The humor in "Party Down" is character-driven, but also full of pop culture goodies, with references ranging from "Snow Crash" and Ayn Rand to "Big Bang Theory" and "The Mentalist" to "Eyes Wide Shut" and "Boys From Brazil." It's a show that can find laughs in a semiotic deconstruction of the phrase "jungle fever," but also in Steven Guttenberg discussing his testicles. It's diverse. And the writing, which simulates the illusion of off-the-cuff improv while being, by all accounts, tightly scripted, has been matched flawlessly to the individual comic talents of what is an exceptional cast.
 
It's the consistency of the writing that leaves me pretty sure that if Starz wanted "Party Down" back, it would be able to withstand the loss of many of its current stars. That shouldn't take anything away from the "Party Down" topliners, especially Scott and Caplan, who are more than just the straight-men around whom the hilarity spins. When it comes to sardonic comic timing, they're both pretty masterful. Scott will be a perfect addition to "Parks and Recreation" and Caplan has been a star-in-the-making since "Freaks and Geeks," "Related" and "The Class."
 
I wouldn't want to jump ship and follow a whole new group of caterers, but if you kept Marino and Starr as anchors, I'd have faith that there are enough underemployed "Veronica Mars," Apatow, "The State" or Derrick Comedy veterans out there to repopulate as much as required.
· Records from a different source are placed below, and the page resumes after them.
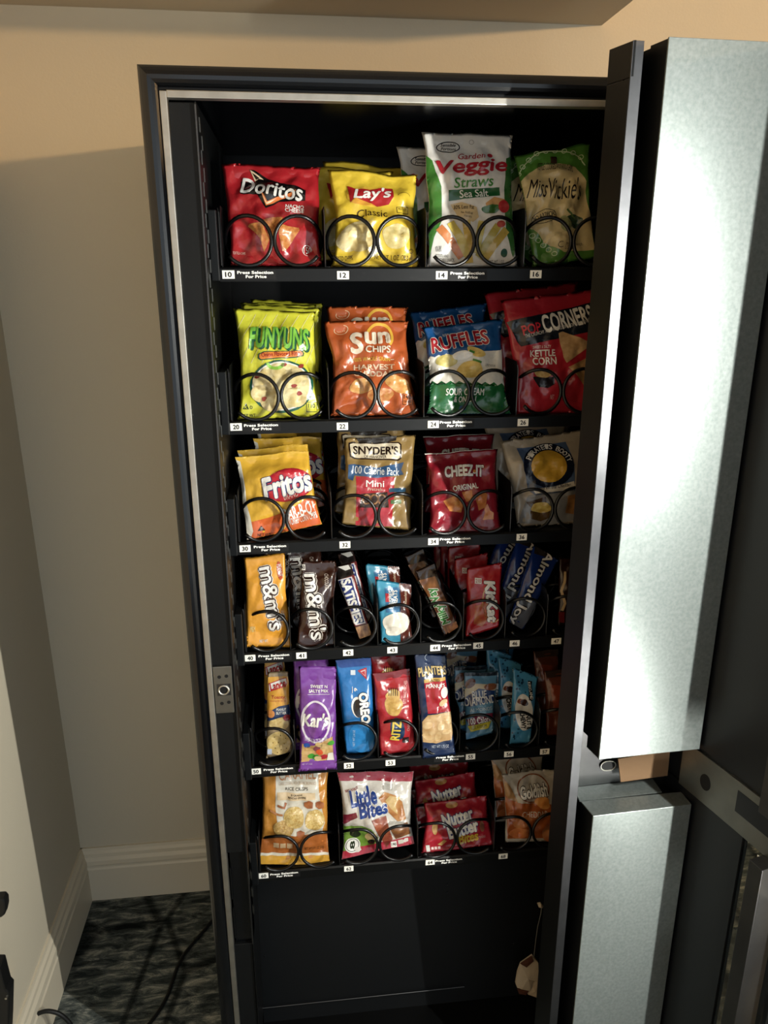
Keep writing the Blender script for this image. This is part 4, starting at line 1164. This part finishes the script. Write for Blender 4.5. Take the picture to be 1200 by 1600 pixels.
b = Pouch('G', [(690, 195), (806, 168), (946, 652), (858, 684)], yb=0.09, yt=0.14, thick=0.020, pinch=0.0, seed=16, crumple=0.35, nu=12, nv=32, seal=0.04, square=5)
b.P('background_print', [(728, 208), (790, 180), (815, 240), (760, 275), (700, 268)], '#16100f', 1)
b.P('background_print', [(704, 290), (830, 250), (918, 575), (832, 595)], '#7d2b2a', 2)
b.P('background_print', [(716, 285), (814, 262), (905, 572), (838, 586)], '#e8e6ea', 3)
b.P('background_print', [(724, 290), (808, 270), (898, 566), (842, 578)], '#23347e', 4)
b.T('logo_print', 'SATISFIES', 660, 394, 966, 460, W_, -73, 0.06, 0, 6)
b.P('picture_print', [(838, 600), (926, 575), (948, 640), (930, 660), (868, 684)], food('#8a5a34', '#c79a62', 110), 3)
b.P('background_print', [(720, 196), (790, 184), (806, 210), (770, 222)], '#d8d4cc', 5)
G = 'dark wrapped peanut bars'
b.finish('peanut_candy_bar', 'slanted dark brown candy bar with blue and white lettering, fourth tray', CANDY, '#2a1512', G, [
    (0.008, 0.05, 0.006, 0, 0, 0, 'dark candy bar in shade behind the slanted blue-lettered one')])

b = Pouch('G', [(972, 282), (1212, 310), (1222, 726), (1008, 704)], yt=0.115, thick=0.026, pinch=0.05, seed=17, crumple=0.7, nu=18, nv=24, seal=0.06)
b.P('background_print', [(1130, 290), (1215, 305), (1222, 700), (1140, 700), (1128, 500)], '#5c2416', 1)
b.P('background_print', [(1032, 340), (1136, 330), (1136, 500), (1040, 500)], '#2a6fa0', 1)
b.T('logo_print', 'KRISPIES', 1012, 400, 1128, 428, W_, 88, 0.02, 0, 3)
b.T('logo_print', 'TREATS', 1042, 394, 1158, 424, W_, 88, 0.04, 0, 3)
b.T('flavour_print', 'Chocolatey', 1112, 388, 1226, 412, '#e8d2b6', 88, 0.01, 0, 3)
b.E('picture_print', 1110, 570, 86, 76, food('#d8d2c2', '#efeade', 40), 3, 10, 0.10, 3)
b.E('picture_print', 1090, 625, 52, 34, food('#c9c2b2', '#e4ddcf', 40), 4, 0, 0.12, 4)
b.R('logo_print', 1036, 374, 1062, 430, '#b81f2c', 2)
G = 'teal crisped rice treats'
b.finish('crisped_rice_treat', 'front shiny teal and brown crisped rice treat, fourth tray', CANDY, '#2f93b5', G, [
    (-0.008, 0.052, 0.012, 4, -2, 0, 'teal crisped rice treat in shade behind the front one')])

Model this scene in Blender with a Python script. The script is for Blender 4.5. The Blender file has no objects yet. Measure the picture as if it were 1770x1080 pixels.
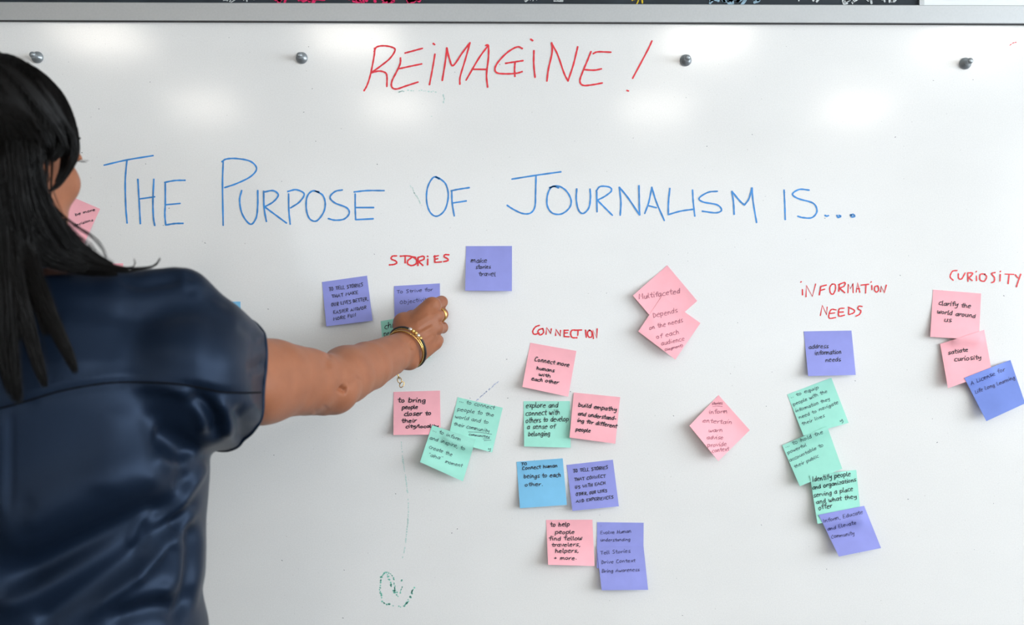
import bpy, bmesh, math, random
import numpy as np
from mathutils import Vector, Matrix
from mathutils.bvhtree import BVHTree

random.seed(7)
rng = np.random.default_rng(7)
S = bpy.context.scene
COL = S.collection

# ------------------------------------------------------------------ camera
CAMZ = 1.33          # lens height above the floor
CAMD = 1.90          # lens to whiteboard surface (the board is the plane y = 0)
FPX = 2002.4         # focal length in pixels of the 1770 px frame
ROLL = 0.0034
cam_data = bpy.data.cameras.new('camera')
cam = bpy.data.objects.new('camera', cam_data)
COL.objects.link(cam)
cam.location = (0, -CAMD, CAMZ)
cam.rotation_euler = (Matrix.Rotation(math.pi / 2, 3, 'X') @ Matrix.Rotation(ROLL, 3, 'Z')).to_euler()
cam_data.sensor_width = 36.0
cam_data.lens = 36.0 * FPX / 1770.0
cam_data.clip_start = 0.05
cam_data.dof.use_dof = True
cam_data.dof.focus_distance = CAMD - 0.02
cam_data.dof.aperture_fstop = 4.2
S.camera = cam

# ------------------------------------------------------------------ light and exposure
S.view_settings.view_transform = 'Standard'
S.view_settings.look = 'None'
S.view_settings.gamma = 1.0
S.view_settings.use_curve_mapping = False
S.view_settings.exposure = 0.13
S.cycles.max_bounces = 8
S.cycles.diffuse_bounces = 5

world = bpy.data.worlds.new('world')
S.world = world
world.use_nodes = True
bg = world.node_tree.nodes['Background']
bg.inputs['Color'].default_value = (0.75, 0.87, 1.0, 1)
bg.inputs['Strength'].default_value = 1.2

ROOM = dict(x0=-3.0, x1=3.4, y0=-6.9, y1=0.07, h=2.75)

def area(name, loc, rot, sx, sy, power, color):
    l = bpy.data.lights.new(name, 'AREA')
    l.shape = 'RECTANGLE'; l.size = sx; l.size_y = sy; l.energy = power; l.color = color
    o = bpy.data.objects.new(name, l); COL.objects.link(o)
    o.location = loc; o.rotation_euler = rot
    return o
# daylight through the window in the right wall, and through the one behind the photographer
area('daylight_right', (3.30, -3.0, 1.65), (0, math.radians(90), 0), 1.5, 4.6, 168, (0.86, 0.94, 1.0))
area('daylight_behind', (0.5, -6.8, 1.6), (math.radians(90), 0, 0), 4.4, 1.5, 24, (0.93, 0.97, 1.0))
LAMP_L = 17.0

# ------------------------------------------------------------------ helpers
def P(px, py, y=0.0):
    """world point whose picture position is (px, py) and which stands at depth y"""
    c, s = math.cos(ROLL), math.sin(ROLL)
    u, v = px - 885.0, py - 540.0
    X = u * c + v * s
    Z = -(v * c - u * s)
    d = y + CAMD
    return Vector((X / FPX * d, y, CAMZ + Z / FPX * d))

def proj(co):
    """array (n,3) -> picture positions (n,2)"""
    c, s = math.cos(ROLL), math.sin(ROLL)
    d = co[:, 1] + CAMD
    X = co[:, 0] / d * FPX
    Z = (co[:, 2] - CAMZ) / d * FPX
    u = X * c + Z * s
    v = X * s - Z * c
    return np.stack([u + 885.0, v + 540.0], 1)

def srgb(r, g, b):
    f = lambda c: (c / 255 / 12.92) if c / 255 <= 0.04045 else ((c / 255 + 0.055) / 1.055) ** 2.4
    return (f(r), f(g), f(b), 1.0)

def mat(name, color, rough=0.5, metal=0.0, spec=0.5, noise=None, bump=None, **kw):
    m = bpy.data.materials.new(name); m.use_nodes = True
    nt = m.node_tree; b = nt.nodes['Principled BSDF']
    b.inputs['Base Color'].default_value = color
    b.inputs['Roughness'].default_value = rough
    b.inputs['Metallic'].default_value = metal
    b.inputs['Specular IOR Level'].default_value = spec
    for k, v in kw.items():
        b.inputs[k.replace('_', ' ')].default_value = v
    tc = nt.nodes.new('ShaderNodeTexCoord')
    if noise:
        scale, amount = noise[0], noise[1]
        n = nt.nodes.new('ShaderNodeTexNoise'); n.inputs['Scale'].default_value = scale
        n.inputs['Detail'].default_value = noise[2] if len(noise) > 2 else 3.0
        nt.links.new(tc.outputs['Object'], n.inputs['Vector'])
        mr = nt.nodes.new('ShaderNodeMapRange')
        mr.inputs['From Min'].default_value = 0.3; mr.inputs['From Max'].default_value = 0.7
        mr.inputs['To Min'].default_value = 1 - amount; mr.inputs['To Max'].default_value = 1 + amount
        nt.links.new(n.outputs['Fac'], mr.inputs['Value'])
        mx = nt.nodes.new('ShaderNodeVectorMath'); mx.operation = 'SCALE'
        mx.inputs[0].default_value = color[:3]
        nt.links.new(mr.outputs['Result'], mx.inputs['Scale'])
        nt.links.new(mx.outputs['Vector'], b.inputs['Base Color'])
    if bump:
        n2 = nt.nodes.new('ShaderNodeTexNoise'); n2.inputs['Scale'].default_value = bump[0]
        n2.inputs['Detail'].default_value = 4.0
        nt.links.new(tc.outputs['Object'], n2.inputs['Vector'])
        bp = nt.nodes.new('ShaderNodeBump'); bp.inputs['Strength'].default_value = bump[1]
        bp.inputs['Distance'].default_value = bump[2]
        nt.links.new(n2.outputs['Fac'], bp.inputs['Height'])
        nt.links.new(bp.outputs['Normal'], b.inputs['Normal'])
    return m

def emit(name, color, strength):
    m = bpy.data.materials.new(name); m.use_nodes = True
    b = m.node_tree.nodes['Principled BSDF']
    b.inputs['Base Color'].default_value = color
    b.inputs['Emission Color'].default_value = color
    b.inputs['Emission Strength'].default_value = strength
    return m

def tag(o, label=None, cat=None, group=None, kind=None):
    if label: o['label'] = label
    if cat: o['category'] = cat
    if group: o['group'] = group
    if kind: o['kind'] = kind
    return o

def obj(name, verts, faces, m, parent=None, smooth=False):
    me = bpy.data.meshes.new(name)
    me.from_pydata([tuple(v) for v in verts] if not isinstance(verts, np.ndarray) else verts.tolist(), [],
                   faces if not isinstance(faces, np.ndarray) else faces.tolist())
    me.materials.append(m)
    if smooth:
        me.polygons.foreach_set('use_smooth', [True] * len(me.polygons))
    me.update()
    o = bpy.data.objects.new(name, me); COL.objects.link(o)
    if parent: 
        o.parent = parent
        o.matrix_parent_inverse = Matrix.Translation(-parent.location)
    return o

def empty(name, loc):
    o = bpy.data.objects.new(name, None); COL.objects.link(o)
    o.empty_display_size = 0.05
    o.location = loc
    return o

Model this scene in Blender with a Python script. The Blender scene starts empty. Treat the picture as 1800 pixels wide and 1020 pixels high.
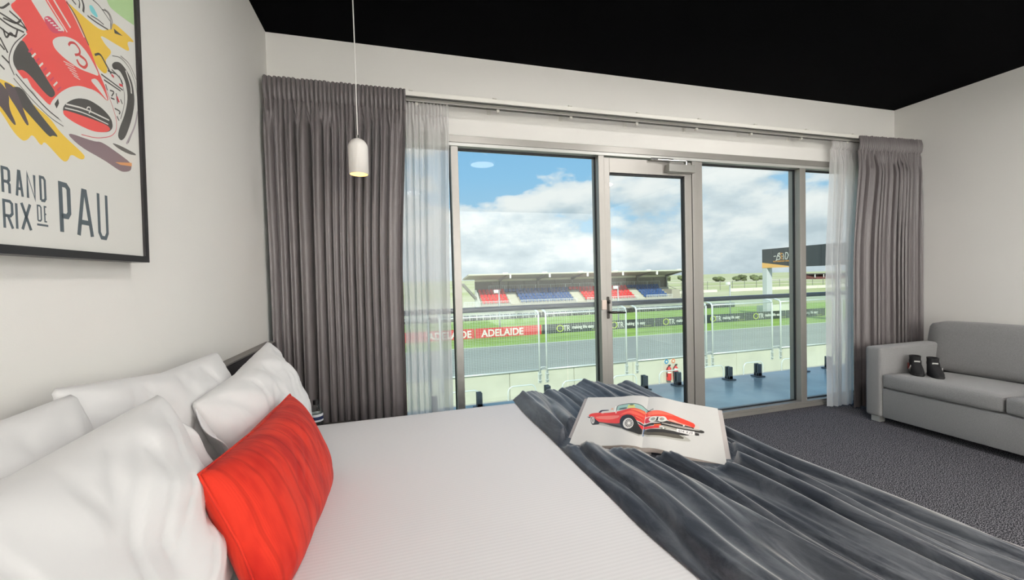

As long as the writers remained attached, I can imagine versions of "Party Down" that would be every bit (nearly every bit?) as good and probably cheaper for Starz. 
 
In fact, that sounds like a fun game... What underutilized-yet-versatile comic actors would you like to see in an imaginary third season of "Party Down"? Think about the future!
 
Or, you can just concentrate on the present and tune in for Season Two of "Party Down," premiering on Friday night on Starz.